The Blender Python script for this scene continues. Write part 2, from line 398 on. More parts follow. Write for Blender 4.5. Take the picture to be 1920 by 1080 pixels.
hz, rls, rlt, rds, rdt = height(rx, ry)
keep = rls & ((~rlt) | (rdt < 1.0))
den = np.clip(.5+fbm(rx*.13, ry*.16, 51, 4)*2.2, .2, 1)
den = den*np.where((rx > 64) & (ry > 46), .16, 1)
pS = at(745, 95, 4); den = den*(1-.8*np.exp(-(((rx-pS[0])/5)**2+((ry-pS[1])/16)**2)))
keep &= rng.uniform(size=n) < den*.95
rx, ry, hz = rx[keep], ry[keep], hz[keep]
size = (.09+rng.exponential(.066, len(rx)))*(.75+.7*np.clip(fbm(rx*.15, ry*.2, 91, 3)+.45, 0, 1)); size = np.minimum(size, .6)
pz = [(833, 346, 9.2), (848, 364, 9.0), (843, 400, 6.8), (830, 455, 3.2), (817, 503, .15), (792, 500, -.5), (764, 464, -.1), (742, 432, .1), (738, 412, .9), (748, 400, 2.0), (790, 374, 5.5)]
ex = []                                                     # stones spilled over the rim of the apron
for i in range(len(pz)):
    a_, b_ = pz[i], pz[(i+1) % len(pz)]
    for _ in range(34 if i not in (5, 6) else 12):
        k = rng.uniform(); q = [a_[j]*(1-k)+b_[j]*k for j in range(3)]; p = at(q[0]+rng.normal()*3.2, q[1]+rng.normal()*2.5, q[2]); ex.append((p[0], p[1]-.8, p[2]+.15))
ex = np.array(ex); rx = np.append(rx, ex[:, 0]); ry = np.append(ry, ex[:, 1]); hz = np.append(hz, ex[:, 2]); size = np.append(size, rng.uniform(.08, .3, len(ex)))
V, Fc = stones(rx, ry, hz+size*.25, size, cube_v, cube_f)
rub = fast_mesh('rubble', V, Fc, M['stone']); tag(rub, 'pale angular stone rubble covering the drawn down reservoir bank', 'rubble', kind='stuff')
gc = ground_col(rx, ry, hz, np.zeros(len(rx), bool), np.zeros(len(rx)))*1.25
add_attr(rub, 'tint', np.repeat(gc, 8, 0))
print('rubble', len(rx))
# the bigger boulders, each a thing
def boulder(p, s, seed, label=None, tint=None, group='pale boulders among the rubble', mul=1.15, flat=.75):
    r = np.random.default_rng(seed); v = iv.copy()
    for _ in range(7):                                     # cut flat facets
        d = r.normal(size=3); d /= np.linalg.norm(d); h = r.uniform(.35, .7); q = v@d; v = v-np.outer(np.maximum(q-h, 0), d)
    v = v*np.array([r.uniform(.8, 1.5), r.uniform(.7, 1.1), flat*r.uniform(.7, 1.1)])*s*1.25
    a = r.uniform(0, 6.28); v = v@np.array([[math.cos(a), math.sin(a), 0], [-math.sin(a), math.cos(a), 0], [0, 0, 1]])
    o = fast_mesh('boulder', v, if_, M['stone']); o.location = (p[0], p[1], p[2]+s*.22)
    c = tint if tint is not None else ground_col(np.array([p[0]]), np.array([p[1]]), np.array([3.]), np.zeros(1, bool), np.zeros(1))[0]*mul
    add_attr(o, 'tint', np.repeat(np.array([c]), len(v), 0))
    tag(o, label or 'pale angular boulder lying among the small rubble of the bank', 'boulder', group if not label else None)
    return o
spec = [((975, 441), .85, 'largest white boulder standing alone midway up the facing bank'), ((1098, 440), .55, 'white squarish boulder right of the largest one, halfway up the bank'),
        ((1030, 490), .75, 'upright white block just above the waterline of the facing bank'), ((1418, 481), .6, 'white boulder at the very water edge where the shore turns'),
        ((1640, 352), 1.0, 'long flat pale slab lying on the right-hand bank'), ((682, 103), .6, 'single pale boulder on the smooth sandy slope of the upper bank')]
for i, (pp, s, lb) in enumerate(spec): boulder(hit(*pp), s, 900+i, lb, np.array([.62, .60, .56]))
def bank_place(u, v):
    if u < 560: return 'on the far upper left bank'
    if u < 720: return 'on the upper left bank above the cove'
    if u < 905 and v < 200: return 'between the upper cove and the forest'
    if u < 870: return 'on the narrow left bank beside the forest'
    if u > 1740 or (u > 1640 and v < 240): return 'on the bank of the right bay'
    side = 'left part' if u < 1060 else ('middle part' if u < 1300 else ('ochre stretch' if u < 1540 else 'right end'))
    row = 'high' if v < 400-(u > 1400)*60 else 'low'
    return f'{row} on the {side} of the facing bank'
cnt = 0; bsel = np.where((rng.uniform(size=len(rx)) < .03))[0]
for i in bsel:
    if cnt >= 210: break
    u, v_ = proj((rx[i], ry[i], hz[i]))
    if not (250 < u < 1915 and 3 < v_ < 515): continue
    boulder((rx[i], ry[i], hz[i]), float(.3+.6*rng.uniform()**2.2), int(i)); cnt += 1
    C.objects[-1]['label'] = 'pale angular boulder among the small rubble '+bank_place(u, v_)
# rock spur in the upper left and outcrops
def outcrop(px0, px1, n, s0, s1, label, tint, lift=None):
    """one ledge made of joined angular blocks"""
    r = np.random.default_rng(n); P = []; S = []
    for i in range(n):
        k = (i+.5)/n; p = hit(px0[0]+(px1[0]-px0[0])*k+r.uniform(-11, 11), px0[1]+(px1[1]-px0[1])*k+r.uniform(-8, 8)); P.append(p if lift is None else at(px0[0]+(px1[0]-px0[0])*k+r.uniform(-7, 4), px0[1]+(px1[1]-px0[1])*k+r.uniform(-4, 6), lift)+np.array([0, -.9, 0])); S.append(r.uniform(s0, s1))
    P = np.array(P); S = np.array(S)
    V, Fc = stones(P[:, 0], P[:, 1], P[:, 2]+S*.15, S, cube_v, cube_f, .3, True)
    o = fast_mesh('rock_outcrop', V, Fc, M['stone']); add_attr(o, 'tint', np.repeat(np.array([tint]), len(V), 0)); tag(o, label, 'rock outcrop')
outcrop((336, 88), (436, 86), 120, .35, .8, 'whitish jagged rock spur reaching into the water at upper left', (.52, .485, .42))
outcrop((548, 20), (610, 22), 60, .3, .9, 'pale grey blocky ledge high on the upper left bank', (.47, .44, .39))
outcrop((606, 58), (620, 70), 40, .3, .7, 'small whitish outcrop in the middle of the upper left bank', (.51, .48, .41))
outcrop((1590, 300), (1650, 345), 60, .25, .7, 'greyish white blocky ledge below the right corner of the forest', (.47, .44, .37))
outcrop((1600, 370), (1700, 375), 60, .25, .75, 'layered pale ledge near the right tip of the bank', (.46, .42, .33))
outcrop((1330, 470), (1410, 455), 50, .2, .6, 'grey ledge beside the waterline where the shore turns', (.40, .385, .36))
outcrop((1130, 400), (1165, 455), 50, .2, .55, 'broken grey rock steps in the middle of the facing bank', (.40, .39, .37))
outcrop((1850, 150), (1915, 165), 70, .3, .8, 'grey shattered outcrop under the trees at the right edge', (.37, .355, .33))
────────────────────
Copy all data exactly, start to finish.

The Blender Python script for this scene continues. Write part 2, from line 398 on. More parts follow. Write for Blender 4.5. Take the picture to be 1920 by 1080 pixels.
hz, rls, rlt, rds, rdt = height(rx, ry)
keep = rls & ((~rlt) | (rdt < 1.0))
den = np.clip(.5+fbm(rx*.13, ry*.16, 51, 4)*2.2, .2, 1)
den = den*np.where((rx > 64) & (ry > 46), .16, 1)
pS = at(745, 95, 4); den = den*(1-.8*np.exp(-(((rx-pS[0])/5)**2+((ry-pS[1])/16)**2)))
keep &= rng.uniform(size=n) < den*.95
rx, ry, hz = rx[keep], ry[keep], hz[keep]
size = (.09+rng.exponential(.066, len(rx)))*(.75+.7*np.clip(fbm(rx*.15, ry*.2, 91, 3)+.45, 0, 1)); size = np.minimum(size, .6)
pz = [(833, 346, 9.2), (848, 364, 9.0), (843, 400, 6.8), (830, 455, 3.2), (817, 503, .15), (792, 500, -.5), (764, 464, -.1), (742, 432, .1), (738, 412, .9), (748, 400, 2.0), (790, 374, 5.5)]
ex = []                                                     # stones spilled over the rim of the apron
for i in range(len(pz)):
    a_, b_ = pz[i], pz[(i+1) % len(pz)]
    for _ in range(34 if i not in (5, 6) else 12):
        k = rng.uniform(); q = [a_[j]*(1-k)+b_[j]*k for j in range(3)]; p = at(q[0]+rng.normal()*3.2, q[1]+rng.normal()*2.5, q[2]); ex.append((p[0], p[1]-.8, p[2]+.15))
ex = np.array(ex); rx = np.append(rx, ex[:, 0]); ry = np.append(ry, ex[:, 1]); hz = np.append(hz, ex[:, 2]); size = np.append(size, rng.uniform(.08, .3, len(ex)))
V, Fc = stones(rx, ry, hz+size*.25, size, cube_v, cube_f)
rub = fast_mesh('rubble', V, Fc, M['stone']); tag(rub, 'pale angular stone rubble covering the drawn down reservoir bank', 'rubble', kind='stuff')
gc = ground_col(rx, ry, hz, np.zeros(len(rx), bool), np.zeros(len(rx)))*1.25
add_attr(rub, 'tint', np.repeat(gc, 8, 0))
print('rubble', len(rx))
# the bigger boulders, each a thing
def boulder(p, s, seed, label=None, tint=None, group='pale boulders among the rubble', mul=1.15, flat=.75):
    r = np.random.default_rng(seed); v = iv.copy()
    for _ in range(7):                                     # cut flat facets
        d = r.normal(size=3); d /= np.linalg.norm(d); h = r.uniform(.35, .7); q = v@d; v = v-np.outer(np.maximum(q-h, 0), d)
    v = v*np.array([r.uniform(.8, 1.5), r.uniform(.7, 1.1), flat*r.uniform(.7, 1.1)])*s*1.25
    a = r.uniform(0, 6.28); v = v@np.array([[math.cos(a), math.sin(a), 0], [-math.sin(a), math.cos(a), 0], [0, 0, 1]])
    o = fast_mesh('boulder', v, if_, M['stone']); o.location = (p[0], p[1], p[2]+s*.22)
    c = tint if tint is not None else ground_col(np.array([p[0]]), np.array([p[1]]), np.array([3.]), np.zeros(1, bool), np.zeros(1))[0]*mul
    add_attr(o, 'tint', np.repeat(np.array([c]), len(v), 0))
    tag(o, label or 'pale angular boulder lying among the small rubble of the bank', 'boulder', group if not label else None)
    return o
spec = [((975, 441), .85, 'largest white boulder standing alone midway up the facing bank'), ((1098, 440), .55, 'white squarish boulder right of the largest one, halfway up the bank'),
        ((1030, 490), .75, 'upright white block just above the waterline of the facing bank'), ((1418, 481), .6, 'white boulder at the very water edge where the shore turns'),
        ((1640, 352), 1.0, 'long flat pale slab lying on the right-hand bank'), ((682, 103), .6, 'single pale boulder on the smooth sandy slope of the upper bank')]
for i, (pp, s, lb) in enumerate(spec): boulder(hit(*pp), s, 900+i, lb, np.array([.62, .60, .56]))
def bank_place(u, v):
    if u < 560: return 'on the far upper left bank'
    if u < 720: return 'on the upper left bank above the cove'
    if u < 905 and v < 200: return 'between the upper cove and the forest'
    if u < 870: return 'on the narrow left bank beside the forest'
    if u > 1740 or (u > 1640 and v < 240): return 'on the bank of the right bay'
    side = 'left part' if u < 1060 else ('middle part' if u < 1300 else ('ochre stretch' if u < 1540 else 'right end'))
    row = 'high' if v < 400-(u > 1400)*60 else 'low'
    return f'{row} on the {side} of the facing bank'
cnt = 0; bsel = np.where((rng.uniform(size=len(rx)) < .03))[0]
for i in bsel:
    if cnt >= 210: break
    u, v_ = proj((rx[i], ry[i], hz[i]))
    if not (250 < u < 1915 and 3 < v_ < 515): continue
    boulder((rx[i], ry[i], hz[i]), float(.3+.6*rng.uniform()**2.2), int(i)); cnt += 1
    C.objects[-1]['label'] = 'pale angular boulder among the small rubble '+bank_place(u, v_)
# rock spur in the upper left and outcrops
def outcrop(px0, px1, n, s0, s1, label, tint, lift=None):
    """one ledge made of joined angular blocks"""
    r = np.random.default_rng(n); P = []; S = []
    for i in range(n):
        k = (i+.5)/n; p = hit(px0[0]+(px1[0]-px0[0])*k+r.uniform(-11, 11), px0[1]+(px1[1]-px0[1])*k+r.uniform(-8, 8)); P.append(p if lift is None else at(px0[0]+(px1[0]-px0[0])*k+r.uniform(-7, 4), px0[1]+(px1[1]-px0[1])*k+r.uniform(-4, 6), lift)+np.array([0, -.9, 0])); S.append(r.uniform(s0, s1))
    P = np.array(P); S = np.array(S)
    V, Fc = stones(P[:, 0], P[:, 1], P[:, 2]+S*.15, S, cube_v, cube_f, .3, True)
    o = fast_mesh('rock_outcrop', V, Fc, M['stone']); add_attr(o, 'tint', np.repeat(np.array([tint]), len(V), 0)); tag(o, label, 'rock outcrop')
outcrop((336, 88), (436, 86), 120, .35, .8, 'whitish jagged rock spur reaching into the water at upper left', (.52, .485, .42))
outcrop((548, 20), (610, 22), 60, .3, .9, 'pale grey blocky ledge high on the upper left bank', (.47, .44, .39))
outcrop((606, 58), (620, 70), 40, .3, .7, 'small whitish outcrop in the middle of the upper left bank', (.51, .48, .41))
outcrop((1590, 300), (1650, 345), 60, .25, .7, 'greyish white blocky ledge below the right corner of the forest', (.47, .44, .37))
outcrop((1600, 370), (1700, 375), 60, .25, .75, 'layered pale ledge near the right tip of the bank', (.46, .42, .33))
outcrop((1330, 470), (1410, 455), 50, .2, .6, 'grey ledge beside the waterline where the shore turns', (.40, .385, .36))
outcrop((1130, 400), (1165, 455), 50, .2, .55, 'broken grey rock steps in the middle of the facing bank', (.40, .39, .37))
outcrop((1850, 150), (1915, 165), 70, .3, .8, 'grey shattered outcrop under the trees at the right edge', (.37, .355, .33))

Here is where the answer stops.